Another boy a few years older swiped Bryce’s binder full of cards right before his eyes.
According to Today, a group of boys came by Bryce’s home and asked if they could see his cards. When he put the binder down, one kid snatched it and fled. Bryce couldn’t believe it.
“I was like, ‘Oh my God, did he steal my cards or am I hallucinating?'” Bryce told Today. “So I pinched myself and I noticed that I wasn’t daydreaming.”
However, all was not lost. Bryce told his mother, Angela Angelone, who called the police about the stolen binder.
Officer James Grotenrath responded to the call and just so happened to be an avid collector during his youth as well.
“I immediately went into the younger version of myself and imagined what would happen if someone else took my cards when I was young,” Grotenrath told Today. “I’d be very distraught if someone took my Pokémon cards. In a 9-year-old, that’s almost like the end of the world.”
Grotenrath, with the help of Angelone and a few neighborhood kids, tracked down the binder and were able to give it back to Bryce.
However, much to Bryce’s disappointment, some valuable cards were missing.
Later that night, Grotenrath was feeling down about how the situation turned out, and decided to find his old collection to give to Bryce.
He returned the next day with binders full of cards.

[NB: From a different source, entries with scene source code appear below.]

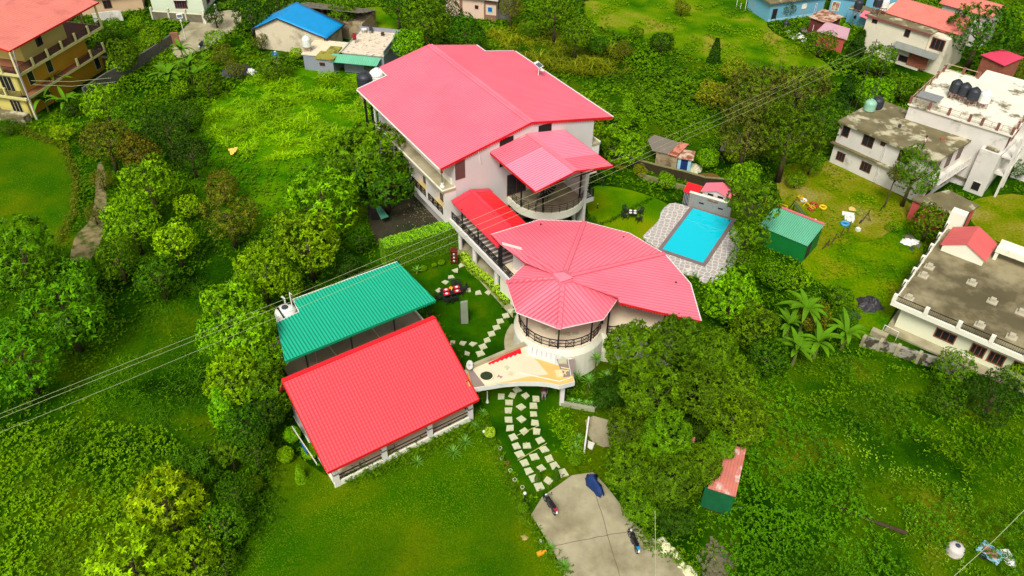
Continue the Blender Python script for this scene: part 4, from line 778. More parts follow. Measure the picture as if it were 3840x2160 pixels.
for i, q in enumerate(((1860, 570), (1815, 635), (2180, 690), (2335, 830), (2550, 915), (2480, 1100), (1705, 805), (2240, 1010))):
    p = P(*T(2, 1, *q), 3.0); f = Fr(p, ang=LF.a); m = MB(); m.box(f, -.42, .42, -.38, .38, 3.0, 3.1); m.box(f, -.22, .22, -.2, .2, 3.1, 3.42); tag(ob('footing', m, FT), 'concrete column stump on the cream house roof, '+desc[i], 'footing', 'column stumps on the cream house roof')
t = thing('retaining_wall', 'low stained grey retaining wall in front of the cream house', 'wall', TP(2, 1, 1650, 1250)); m = MB()
pts = [TP(2, 1, *q) for q in ((1345, 1165), (1470, 1195), (1600, 1235), (1760, 1290), (1950, 1345), (2100, 1420))]
for a, b in zip(pts, pts[1:]): f = Fr(a, b); m.box(f, 0, (b-a).length+.02, 0, .35, 0, 1.05)
ob('wall_face', m, mat('streaked_grey_wall', L(165, 158, 140), .9, .2, 1.5, col2=L(72, 66, 48), s2=1.2, lo=.48, hi=.56, bump=.3), t)
m = MB()
for i, p in enumerate(pts): f = Fr(p, ang=LF.a); m.box(f, -.13, .13, -.12, .45, 0, 1.15)
ob('pier', m, CONC, t, sp=LF); m = MB(); m.box(Fr(TP(2, 1, 1475, 1090), ang=LF.a), -.7, .7, -.3, .3, 0, .55); tag(ob('water_trough', m, CONC), 'grey concrete trough at the corner of the cream house yard', 'trough')
t = thing('washing_stand', 'thin white pipe frame beside the front left corner of the cream house', 'pipe frame', TP(2, 1, 1600, 1090)); m = MB()
for a, b in (((1500, 1065), (1530, 1020)), ((1605, 1120), (1640, 1055))): p = TP(2, 1, *a); q = Vector((*p.xy, 1.0)); m.tube([p, q], .03)
m.tube([Vector((*TP(2, 1, 1500, 1065).xy, 1.0)), Vector((*TP(2, 1, 1605, 1120).xy, 1.0))], .03); ob('frame', m, WPLAS, t)

# yellow balconied house, left edge
zy = lambda x, y: (x/5.367, y/5.367)
Yf = Fr(P(*zy(180, 1030), 9.0), P(*zy(1980, 45), 9.0)); foot(Yf, -1, 17, -1, 14)
Yh = thing('yellow_house', 'three storey yellow house with dark railed balconies and faded red roof at the top left', 'house', Yf.w(8, 6))
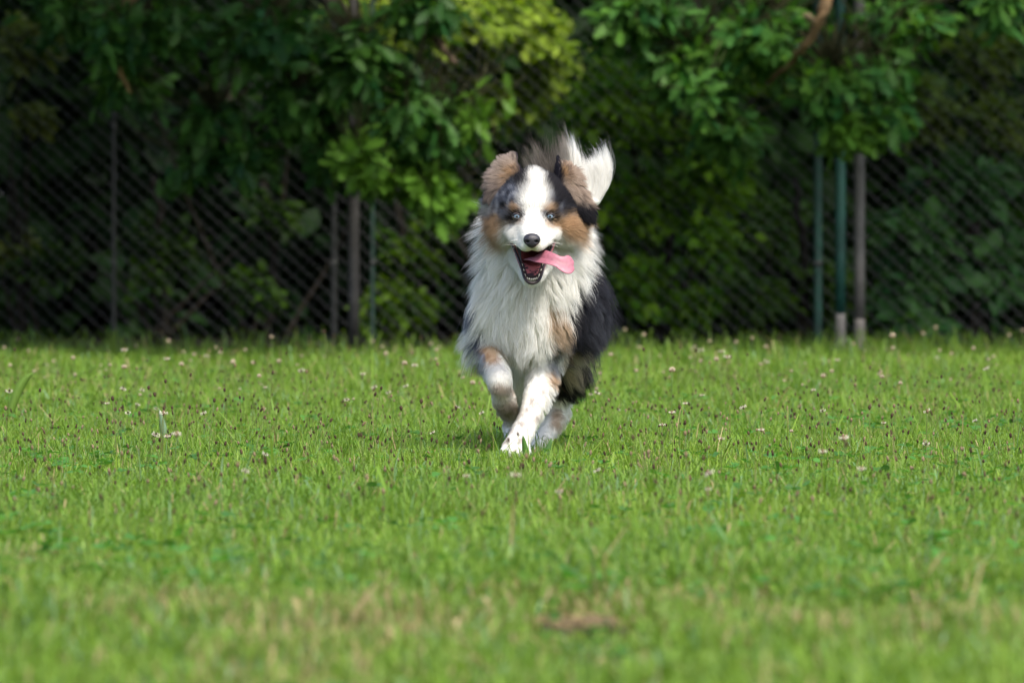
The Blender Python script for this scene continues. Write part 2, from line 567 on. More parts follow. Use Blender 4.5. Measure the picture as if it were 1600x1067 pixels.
def make_soil():
    mb = MB()
    r = random.Random(5)
    root = SOIL
    for k in range(55):
        a = r.uniform(0, 6.28); d = r.random() ** .8
        c = np.array((root[0] + math.cos(a) * d * .048, root[1] + math.sin(a) * d * .11, .002 + .012 * (1 - d * d) * r.random()))
        V, F3, F4 = ellipsoid_mesh(c, (r.uniform(.004, .011), r.uniform(.004, .009)), (r.uniform(-1, 1), r.uniform(-1, 1), 1), 7, 5, .35)
        mb.add(V, F3, F4, np.array((.078, .068, .042)) * r.uniform(.6, 1.3))
    for k in range(160):
        a = r.uniform(0, 6.28); d = r.random()
        c = np.array((root[0] + math.cos(a) * d * .07, root[1] + math.sin(a) * d * .14, .010))
        v = np.array((r.uniform(-1, 1), r.uniform(-1, 1), r.uniform(0, .5))) * .022
        mb.tube([c, c + v * .5 + np.array((0, 0, .004)), c + v], .0009, np.array((.26, .19, .10)) * r.uniform(.7, 1.2), k=3)
    o = mb.build('bare_soil', M_SEED, origin=(root[0], root[1], 0))
    tag(o, 'patch of crumbled brown earth and dry straw in the foreground lawn', 'soil patch', kind='stuff')
    mb = MB()
    c0 = P(1033, 950, FP * CH / (962 - HZ))
    for k in range(14):
        c = c0 * np.array((1, 1, 0)) + np.array((r.uniform(-.012, .012), r.uniform(-.02, .02), r.uniform(.004, .018)))
        V, F3, F4 = ellipsoid_mesh(c, (r.uniform(.004, .009), .007), (r.uniform(-1, 1), r.uniform(-1, 1), 1), 7, 5, .3)
        mb.add(V, F3, F4, np.array((.06, .035, .025)) * r.uniform(.7, 1.2))
    tag(mb.build('clod', M_SEED, origin=(c0[0], c0[1], 0)), 'small dark clod of earth right of the brown soil patch', 'clod')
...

“I was shocked and then I said ‘Thank you’ a lot of times,” Bryce said. “And I went through all of them and I was really, really happy.”
Bryce also recognized how selfless the act was.
“He did a really hard thing to do that most people won’t do, because most people don’t just give away their cards,” said Bryce, who knows Grotenrath could easily have sold the valuable collection. “I was surprised and happy.”